Who is "Skeleton"? What was his plan? How dose he do what he dose and why? We may never know for BVK left DC and the plot thread was never picked up again. Though I guess he did go off and write Saga so there is a pretty huge tick in the plus column as well when we think of his departure from DC.

While there is a similarity in name, do not get Skeleton mixed up with Dr Bones, and unfortunately you will not find more about him. Though it is a testament to the power of the introduction that I spend about 2 days, some forums posts, a visit to my local comic shop and a stack-exchange question looking for more of this tale. 

It is an intriguing taste, but ultimately once you learn the truth that there is no more, a bitter one. 

Final Thoughts

The trade Batman : False Faces is defiantly worth the effort to track down and get into your collection. It has 4 stories listed, but I feel that only 2 of them are really worth your time. "Skullduggery" is just a introduction and "Mimsy Were the Borogoves" is not really aligned to my tastes at all. "A Piece of You" on the other hand is a great light Wonder Woman story for a character that has really been groaning under the weight of her own seriousness. 

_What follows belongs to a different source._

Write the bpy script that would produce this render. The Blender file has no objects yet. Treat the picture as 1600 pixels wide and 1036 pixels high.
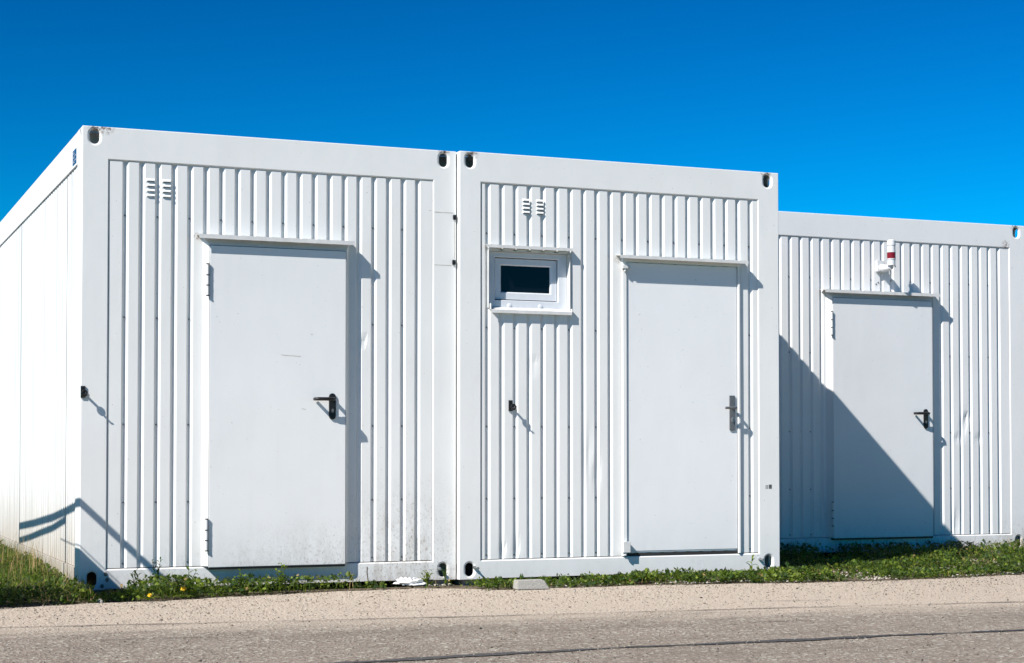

"False Faces" though is the real deal. This is not only a great Batman tale, one that is in the cannon incidentally, but also a Batman story that feels feel rather unique. It focuses not on Batman, not on Bruce Wayne but on the other aspect of him we all know but rarely see, "the worlds greatest detective". There is the awesome appearance of one of Batman's more silly villains who is treated with respect for a change rather than being the parody he was originally intended as and to pepper the dish is a sweet smattering of romance and levity through Nightwing's interactions with Barbra.

False faces is really a under rated classic and deserves a quality binding in your bookshelf.